3. "When and Where" is the very basic and important questions. 

Add my 2 cents here. 
1.  Distributed test vs Centralized lab
We can put the build and functional tests on our distributed lab. As to the performance, as we all know, performance is key to DPDK. 
So I suggested we can have the centralized lab for the performance testing, and some comments as below: 
a). Do we want to publish the performance report on different platforms with different HW/NICs? Anyone against on publishing performance numbers? 
b). If the answer to the first question is "Yes", so how to ensure others trust the performance and how to reproduce the performance if we don't have the platforms/HWs? 
As Marvin said, transparency and independence is the advantage for open centralized lab. Besides, we can demonstrate to all audience about DPDK performance with the 
Lab. Of course, we need the control of the system, not allow others to access it randomly. It's another topic of access control. I even think that if the lab can be used as 
the training lab or demo lab when we have the community training or performance demo days(I just named the events). 

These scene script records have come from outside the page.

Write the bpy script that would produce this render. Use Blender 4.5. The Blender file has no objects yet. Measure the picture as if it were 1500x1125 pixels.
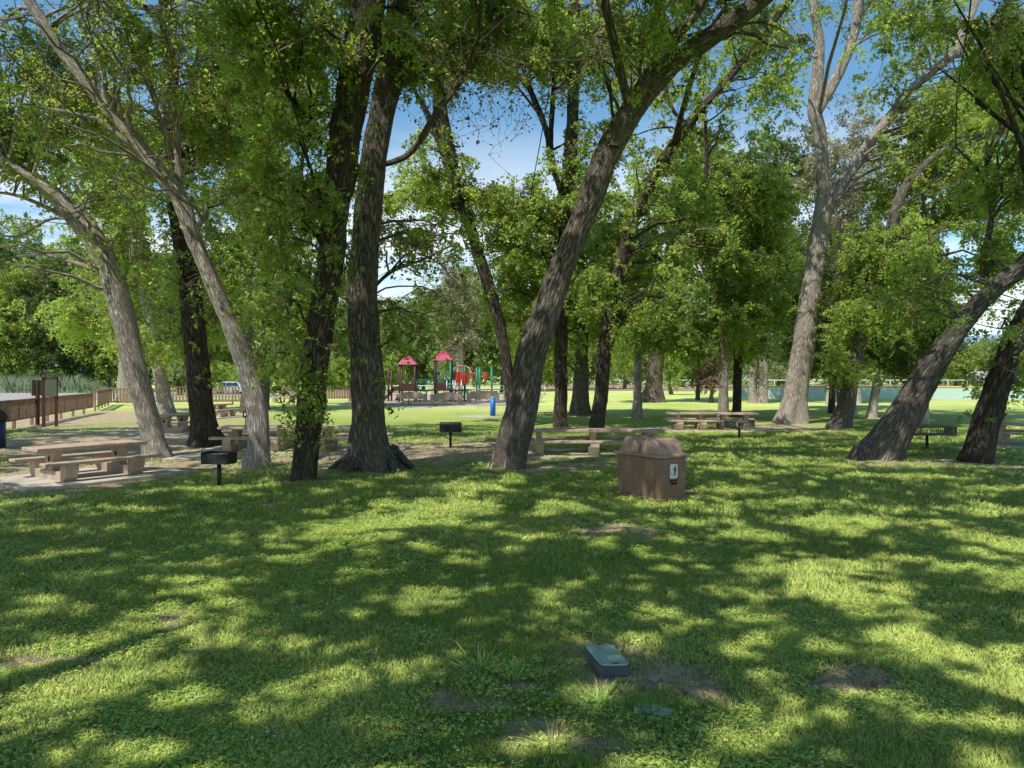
import bpy, bmesh, math, random
import numpy as np
from mathutils import Vector, Matrix
rng = np.random.default_rng(7)
random.seed(7)
C = bpy.context.scene
COL = C.collection
H, F, HZ = 2.4, 1060.0, 552.0          # eye height, focal length and horizon of the photo (1500 px wide)

def P(px, py, d): return np.array([(px-750)/F*d, d, H+(HZ-py)/F*d])
def gd(py): return H*F/(py-HZ)
def G(px, py):
    d = gd(py); return np.array([(px-750)/F*d, d, 0.0])
def proj(p):
    d = np.maximum(p[..., 1], .01)
    return 750+F*p[..., 0]/d, HZ-F*(p[..., 2]-H)/d
SUN_EL = math.radians(56); SUN_H = np.array([-0.66, -0.75]); SUN_H = SUN_H/np.linalg.norm(SUN_H)
SUN = np.array([SUN_H[0]*math.cos(SUN_EL), SUN_H[1]*math.cos(SUN_EL), math.sin(SUN_EL)])

# ------------------------------------------------------------------ materials
class NT:
    def __init__(s, name):
        s.m = bpy.data.materials.new(name); s.m.use_nodes = True; s.t = s.m.node_tree
        s.t.nodes.clear(); s.out = s.n('ShaderNodeOutputMaterial')
    def n(s, typ, **kw):
        o = s.t.nodes.new(typ)
        for k, v in kw.items():
            if k[0] == '_': o.inputs[k[1:].replace('_', ' ')].default_value = v
            else: setattr(o, k, v)
        return o
    def l(s, a, b): s.t.links.new(a, b)
    def ramp(s, fac, stops):
        r = s.n('ShaderNodeValToRGB'); e = r.color_ramp.elements
        while len(e) < len(stops): e.new(.5)
        for i, (p, c) in enumerate(stops):
            e[i].position = p; e[i].color = (*c, 1) if len(c) == 3 else c
        s.l(fac, r.inputs[0]); return r.outputs[0]
    def noise(s, vec, scale, detail=4, rough=.55):
        o = s.n('ShaderNodeTexNoise', _Scale=scale, _Detail=detail, _Roughness=rough)
        if vec: s.l(vec, o.inputs['Vector'])
        return o.outputs[0]
    def mix(s, fac, a, b, bt='MIX'):
        o = s.n('ShaderNodeMix', data_type='RGBA', blend_type=bt)
        for i, v in ((0, fac), (6, a), (7, b)):
            if isinstance(v, (int, float)): o.inputs[i].default_value = v
            elif isinstance(v, tuple): o.inputs[i].default_value = (*v[:3], 1)
            else: s.l(v, o.inputs[i])
        return o.outputs[2]
    def attr(s, name):
        o = s.n('ShaderNodeAttribute'); o.attribute_name = name; return o
    def bump(s, h, dist, strength=1.0):
        b = s.n('ShaderNodeBump', _Strength=strength, _Distance=dist); s.l(h, b.inputs['Height']); return b.outputs[0]
    def pos(s):
        return s.n('ShaderNodeTexCoord').outputs['Object']

def plain(name, col, rough=.6, var=.25, scale=6, metal=0, bump=.004, dirt=None, spec=.4):
    t = NT(name); v = t.pos()
    n1 = t.noise(v, scale, 6, .65); n2 = t.noise(v, scale*9, 3)
    lo = tuple(c*(1-var) for c in col); hi = tuple(min(1, c*(1+var)) for c in col)
    c = t.ramp(n1, [(.3, lo), (.7, hi)])
    if dirt: 
        c = t.mix(t.ramp(t.noise(v, scale*.45, 5, .7), [(.48, (0, 0, 0)), (.68, (.8, .8, .8))]), c, dirt)
    b = t.n('ShaderNodeBsdfPrincipled', _Roughness=rough, _Metallic=metal)
    b.inputs['Specular IOR Level'].default_value = spec
    t.l(c, b.inputs['Base Color']); t.l(t.bump(n2, bump), b.inputs['Normal']); t.l(b.outputs[0], t.out.inputs[0])
    return t.m

def leafmat(name, dark, light, trans, tr=.45, up=0):
    t = NT(name); a = t.attr('tint').outputs['Fac']
    c = t.ramp(a, [(0, dark), (.62, light), (.95, tuple(x*1.35 for x in light)), (1, (.16, .11, .05))])
    tc = t.ramp(a, [(0, tuple(x*.6 for x in trans)), (.7, trans), (.96, trans), (1, (.2, .12, .04))])
    d = t.n('ShaderNodeBsdfPrincipled', _Roughness=.5); d.inputs['Specular IOR Level'].default_value = .35
    tl = t.n('ShaderNodeBsdfTranslucent'); m = t.n('ShaderNodeMixShader'); m.inputs[0].default_value = tr
    t.l(c, d.inputs['Base Color']); t.l(tc, tl.inputs[0]); t.l(d.outputs[0], m.inputs[1]); t.l(tl.outputs[0], m.inputs[2])
    if up:      # blades of a lawn catch the light like the sward they belong to
        ge = t.n('ShaderNodeNewGeometry'); va = t.n('ShaderNodeVectorMath', operation='MULTIPLY_ADD'); va.inputs[1].default_value = (1-up,)*3; va.inputs[2].default_value = (0, 0, up)
        vn = t.n('ShaderNodeVectorMath', operation='NORMALIZE'); t.l(ge.outputs['Normal'], va.inputs[0]); t.l(va.outputs[0], vn.inputs[0]); t.l(vn.outputs[0], d.inputs['Normal']); t.l(vn.outputs[0], tl.inputs['Normal'])
    t.l(m.outputs[0], t.out.inputs[0]); return t.m

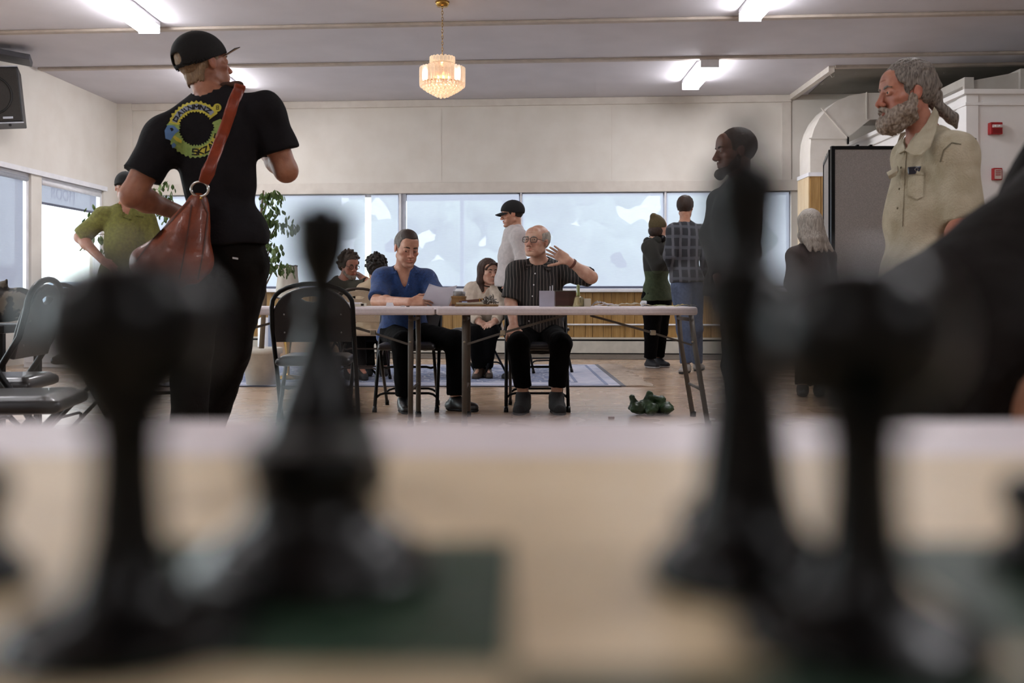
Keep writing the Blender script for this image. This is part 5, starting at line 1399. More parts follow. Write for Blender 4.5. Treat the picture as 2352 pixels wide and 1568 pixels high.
def ring_text(s, a0, a1, r0, r1, m, off, jag=0):
    rr = random.Random(5)
    STR = dict(S=[(1, 1, 0, 1), (0, 1, 0, .5), (0, .5, 1, .5), (1, .5, 1, 0), (1, 0, 0, 0)], K=[(0, 0, 0, 1), (0, .5, 1, 1), (0, .5, 1, 0)], A=[(0, 0, .5, 1), (.5, 1, 1, 0), (.25, .4, .75, .4)], T=[(0, 1, 1, 1), (.5, 1, .5, 0)],
               E=[(0, 0, 0, 1), (0, 1, 1, 1), (0, .5, .8, .5), (0, 0, 1, 0)], L=[(0, 1, 0, 0), (0, 0, 1, 0)], Z=[(0, 1, 1, 1), (1, 1, 0, 0), (0, 0, 1, 0)], W=[(0, 1, .25, 0), (.25, 0, .5, .8), (.5, .8, .75, 0), (.75, 0, 1, 1)],
               N=[(0, 0, 0, 1), (0, 1, 1, 0), (1, 0, 1, 1)], D=[(0, 0, 0, 1), (0, 1, .9, .8), (.9, .8, .9, .2), (.9, .2, 0, 0)], M=[(0, 0, 0, 1), (0, 1, .5, .4), (.5, .4, 1, 1), (1, 1, 1, 0)])
    n = len(s)
    for i, ch in enumerate(s):
        b0 = a0 + (a1 - a0) * (i + .12) / n; b1 = a0 + (a1 - a0) * (i + .88) / n
        for x0, y0, x1, y1 in STR[ch]:
            p = V(ringpt(b0 + (b1 - b0) * x0, r0 + (r1 - r0) * y0)); q = V(ringpt(b0 + (b1 - b0) * x1, r0 + (r1 - r0) * y1))
            t = (q - p); t = t.normalized() if t.length > 0 else V((1, 0)); nn = V((-t.y, t.x)) * 1.7
            drape('print_letter', treeA, [tuple(p - nn - t), tuple(q - nn * .8 + t), tuple(q + nn * .8 + t), tuple(p + nn - t)], m, A['e'], off, 8, .001)
ring_text('SKZALS', R(248), R(338), 1.0, .78, M_pk, .0056)
ring_text('DAWNMNZ', R(148), R(38), .81, .97, M_pk, .0056)
drape('print_mushroom', treeA, [(385, 287), (399, 288), (412, 300), (402, 307), (392, 322), (380, 318), (378, 300)], M_pb, A['e'], .0056, 5)
drape('print_mushroom', treeA, [(394, 333), (399, 327), (405, 333), (402, 338), (396, 340)], M_pb, A['e'], .0056, 5)
drape('print_stem', treeA, [(397, 315), (401, 311), (418, 322), (417, 329), (405, 324)], M_py, A['e'], .006, 5)
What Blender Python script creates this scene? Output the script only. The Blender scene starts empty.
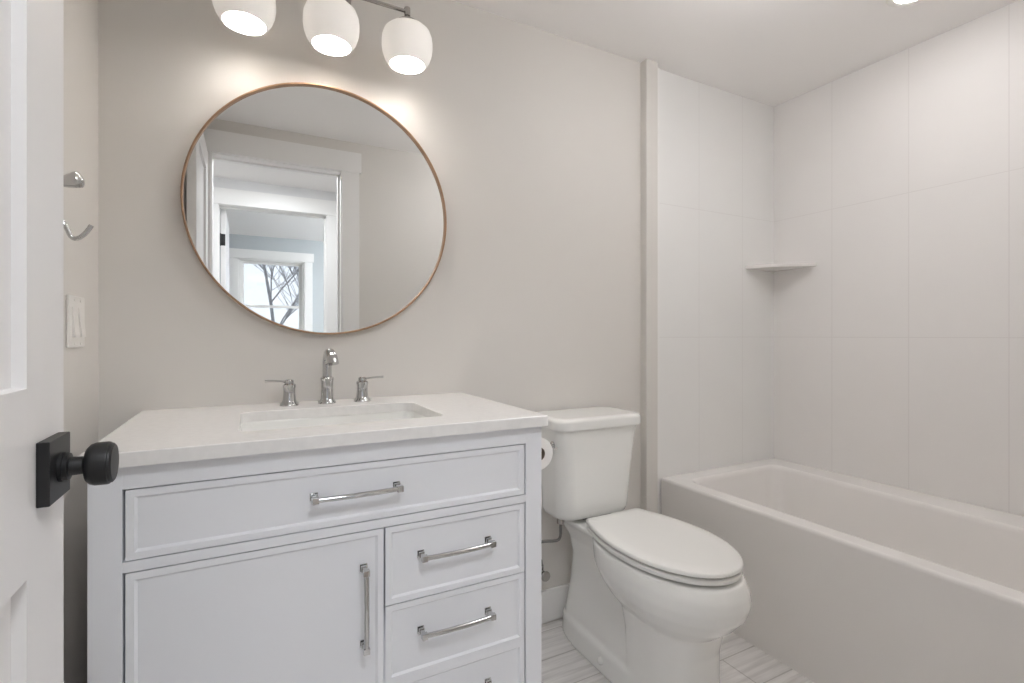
import bpy, bmesh, math, random
from mathutils import Vector, Matrix

scene = bpy.context.scene
COL = scene.collection
PI = math.pi

# ------------------------------------------------------------------ camera
cam_data = bpy.data.cameras.new('camera')
cam = bpy.data.objects.new('camera', cam_data)
COL.objects.link(cam)
cam.location = (0.0, 0.0, 1.120)
cam.rotation_euler = (PI / 2, 0, -0.4828)
cam_data.sensor_width = 36.0
cam_data.lens = 499.92 / 1024 * 36.0
cam_data.shift_y = -6.05 / 1024
cam_data.clip_start = 0.02
scene.camera = cam

# ------------------------------------------------------------------ world, exposure
world = bpy.data.worlds.new('overcast_sky')
scene.world = world
world.use_nodes = True
wn = world.node_tree
wn.nodes.clear()
w_out = wn.nodes.new('ShaderNodeOutputWorld')
w_bg = wn.nodes.new('ShaderNodeBackground')
w_tc = wn.nodes.new('ShaderNodeTexCoord')
w_sep = wn.nodes.new('ShaderNodeSeparateXYZ')
w_ramp = wn.nodes.new('ShaderNodeValToRGB')
w_ramp.color_ramp.elements[0].position = 0.0
w_ramp.color_ramp.elements[0].color = (0.93, 0.96, 1.0, 1)
w_ramp.color_ramp.elements[1].position = 0.6
w_ramp.color_ramp.elements[1].color = (0.72, 0.84, 1.0, 1)
wn.links.new(w_tc.outputs['Generated'], w_sep.inputs[0])
wn.links.new(w_sep.outputs['Z'], w_ramp.inputs[0])
wn.links.new(w_ramp.outputs[0], w_bg.inputs[0])
w_bg.inputs[1].default_value = 0.60
wn.links.new(w_bg.outputs[0], w_out.inputs[0])

vs = scene.view_settings
scene.display_settings.display_device = 'sRGB'
vs.view_transform = 'Standard'
vs.look = 'None'
vs.gamma = 1.0
vs.use_curve_mapping = False
vs.exposure = 1.16
scene.cycles.use_denoising = True
scene.cycles.max_bounces = 14
scene.cycles.diffuse_bounces = 9
scene.cycles.glossy_bounces = 6
scene.cycles.transmission_bounces = 8
scene.cycles.sample_clamp_indirect = 6.0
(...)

2. Besides "When and Where", then "What" and "How"
When:
	- regularly on a git tree ---what tests need to be done here? Propose to have the daily build, daily functional regression, daily performance regression
	- after each patch submission -> report available via patchwork----what tests need to be done? Build test as the first one, maybe we can add functional or performance in future. 
                                                                                                                                       
How to collect and display the results? 
Thanks Thomas for the hard work on patchwork upgrade. And it's good to see the CheckPatch display here. 
IMHO, to build the complete distributed system needs very big effort. Thomas, any effort estimation and the schedule for it? 
a). Currently, there is only " S/W/F for Success/Warning/Fail counters" in tests, so does it refer to build test or functional test or performance test? 
If it only referred to build test, then you may need change the title to Build S/W/F. Then how many architecture or platforms for the builds? For example, we support Intel IA build, 
ARM build, IBM power build. Then we may need collect build results from INTEL/IBM/ARM and etc to show the total S/W/F. For example, if the build is passed on IA but failed on IBM, then we 
Need record it as 1S/0W/1F. I don't know if we need collect the warning information here. 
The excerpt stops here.